── PROVIDED MATERIAL ──

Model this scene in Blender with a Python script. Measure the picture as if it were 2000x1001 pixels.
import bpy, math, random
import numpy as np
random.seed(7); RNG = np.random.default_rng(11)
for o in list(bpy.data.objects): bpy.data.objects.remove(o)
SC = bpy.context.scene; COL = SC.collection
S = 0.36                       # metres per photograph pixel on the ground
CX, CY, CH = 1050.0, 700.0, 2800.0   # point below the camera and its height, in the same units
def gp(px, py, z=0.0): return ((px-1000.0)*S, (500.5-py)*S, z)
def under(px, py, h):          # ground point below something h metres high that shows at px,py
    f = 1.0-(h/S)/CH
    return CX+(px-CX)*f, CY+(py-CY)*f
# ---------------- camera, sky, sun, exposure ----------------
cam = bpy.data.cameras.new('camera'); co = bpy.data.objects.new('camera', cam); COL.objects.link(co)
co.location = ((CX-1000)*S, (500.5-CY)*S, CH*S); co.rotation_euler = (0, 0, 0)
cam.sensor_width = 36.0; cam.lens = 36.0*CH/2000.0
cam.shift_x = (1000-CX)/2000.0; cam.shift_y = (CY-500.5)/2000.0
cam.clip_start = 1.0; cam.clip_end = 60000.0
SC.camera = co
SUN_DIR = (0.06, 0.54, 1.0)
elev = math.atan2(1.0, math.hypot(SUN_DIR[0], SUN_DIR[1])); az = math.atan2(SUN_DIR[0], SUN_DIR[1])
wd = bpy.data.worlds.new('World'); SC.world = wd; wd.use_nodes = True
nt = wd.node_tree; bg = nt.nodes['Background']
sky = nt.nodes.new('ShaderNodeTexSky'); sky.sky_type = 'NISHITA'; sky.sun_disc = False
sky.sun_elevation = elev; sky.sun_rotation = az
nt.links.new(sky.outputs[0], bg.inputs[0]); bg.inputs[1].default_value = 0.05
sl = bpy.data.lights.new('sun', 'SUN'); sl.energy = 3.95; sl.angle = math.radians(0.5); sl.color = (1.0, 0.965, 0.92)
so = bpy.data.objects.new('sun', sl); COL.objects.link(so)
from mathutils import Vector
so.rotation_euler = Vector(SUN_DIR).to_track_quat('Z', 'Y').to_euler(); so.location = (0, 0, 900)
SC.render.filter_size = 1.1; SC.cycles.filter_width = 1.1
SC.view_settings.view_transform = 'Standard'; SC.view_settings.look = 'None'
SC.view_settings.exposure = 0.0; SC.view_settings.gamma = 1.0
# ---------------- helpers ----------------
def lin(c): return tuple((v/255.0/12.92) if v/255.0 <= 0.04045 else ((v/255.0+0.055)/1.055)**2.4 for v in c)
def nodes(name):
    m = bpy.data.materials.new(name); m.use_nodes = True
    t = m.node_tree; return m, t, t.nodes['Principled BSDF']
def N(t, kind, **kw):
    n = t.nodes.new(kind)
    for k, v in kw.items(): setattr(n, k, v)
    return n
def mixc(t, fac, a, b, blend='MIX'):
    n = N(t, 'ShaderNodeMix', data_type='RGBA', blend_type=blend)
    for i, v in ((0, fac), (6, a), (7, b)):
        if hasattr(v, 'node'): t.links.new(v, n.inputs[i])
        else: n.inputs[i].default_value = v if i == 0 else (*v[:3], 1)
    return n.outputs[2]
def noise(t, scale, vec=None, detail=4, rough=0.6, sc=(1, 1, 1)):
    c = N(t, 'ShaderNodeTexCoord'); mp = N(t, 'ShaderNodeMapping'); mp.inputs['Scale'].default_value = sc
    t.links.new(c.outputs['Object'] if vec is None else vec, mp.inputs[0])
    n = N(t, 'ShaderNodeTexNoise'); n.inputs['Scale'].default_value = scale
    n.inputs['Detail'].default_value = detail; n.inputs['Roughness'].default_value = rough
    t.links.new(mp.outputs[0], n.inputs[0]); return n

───

**INSTRUCTION**
Reproduce the full listing exactly.

**OUTPUT FOR THIS TASK**
Model this scene in Blender with a Python script. Measure the picture as if it were 2000x1001 pixels.
import bpy, math, random
import numpy as np
random.seed(7); RNG = np.random.default_rng(11)
for o in list(bpy.data.objects): bpy.data.objects.remove(o)
SC = bpy.context.scene; COL = SC.collection
S = 0.36                       # metres per photograph pixel on the ground
CX, CY, CH = 1050.0, 700.0, 2800.0   # point below the camera and its height, in the same units
def gp(px, py, z=0.0): return ((px-1000.0)*S, (500.5-py)*S, z)
def under(px, py, h):          # ground point below something h metres high that shows at px,py
    f = 1.0-(h/S)/CH
    return CX+(px-CX)*f, CY+(py-CY)*f
# ---------------- camera, sky, sun, exposure ----------------
cam = bpy.data.cameras.new('camera'); co = bpy.data.objects.new('camera', cam); COL.objects.link(co)
co.location = ((CX-1000)*S, (500.5-CY)*S, CH*S); co.rotation_euler = (0, 0, 0)
cam.sensor_width = 36.0; cam.lens = 36.0*CH/2000.0
cam.shift_x = (1000-CX)/2000.0; cam.shift_y = (CY-500.5)/2000.0
cam.clip_start = 1.0; cam.clip_end = 60000.0
SC.camera = co
SUN_DIR = (0.06, 0.54, 1.0)
elev = math.atan2(1.0, math.hypot(SUN_DIR[0], SUN_DIR[1])); az = math.atan2(SUN_DIR[0], SUN_DIR[1])
wd = bpy.data.worlds.new('World'); SC.world = wd; wd.use_nodes = True
nt = wd.node_tree; bg = nt.nodes['Background']
sky = nt.nodes.new('ShaderNodeTexSky'); sky.sky_type = 'NISHITA'; sky.sun_disc = False
sky.sun_elevation = elev; sky.sun_rotation = az
nt.links.new(sky.outputs[0], bg.inputs[0]); bg.inputs[1].default_value = 0.05
sl = bpy.data.lights.new('sun', 'SUN'); sl.energy = 3.95; sl.angle = math.radians(0.5); sl.color = (1.0, 0.965, 0.92)
so = bpy.data.objects.new('sun', sl); COL.objects.link(so)
from mathutils import Vector
so.rotation_euler = Vector(SUN_DIR).to_track_quat('Z', 'Y').to_euler(); so.location = (0, 0, 900)
SC.render.filter_size = 1.1; SC.cycles.filter_width = 1.1
SC.view_settings.view_transform = 'Standard'; SC.view_settings.look = 'None'
SC.view_settings.exposure = 0.0; SC.view_settings.gamma = 1.0
# ---------------- helpers ----------------
def lin(c): return tuple((v/255.0/12.92) if v/255.0 <= 0.04045 else ((v/255.0+0.055)/1.055)**2.4 for v in c)
def nodes(name):
    m = bpy.data.materials.new(name); m.use_nodes = True
    t = m.node_tree; return m, t, t.nodes['Principled BSDF']
def N(t, kind, **kw):
    n = t.nodes.new(kind)
    for k, v in kw.items(): setattr(n, k, v)
    return n
def mixc(t, fac, a, b, blend='MIX'):
    n = N(t, 'ShaderNodeMix', data_type='RGBA', blend_type=blend)
    for i, v in ((0, fac), (6, a), (7, b)):
        if hasattr(v, 'node'): t.links.new(v, n.inputs[i])
        else: n.inputs[i].default_value = v if i == 0 else (*v[:3], 1)
    return n.outputs[2]
def noise(t, scale, vec=None, detail=4, rough=0.6, sc=(1, 1, 1)):
    c = N(t, 'ShaderNodeTexCoord'); mp = N(t, 'ShaderNodeMapping'); mp.inputs['Scale'].default_value = sc
    t.links.new(c.outputs['Object'] if vec is None else vec, mp.inputs[0])
    n = N(t, 'ShaderNodeTexNoise'); n.inputs['Scale'].default_value = scale
    n.inputs['Detail'].default_value = detail; n.inputs['Roughness'].default_value = rough
    t.links.new(mp.outputs[0], n.inputs[0]); return n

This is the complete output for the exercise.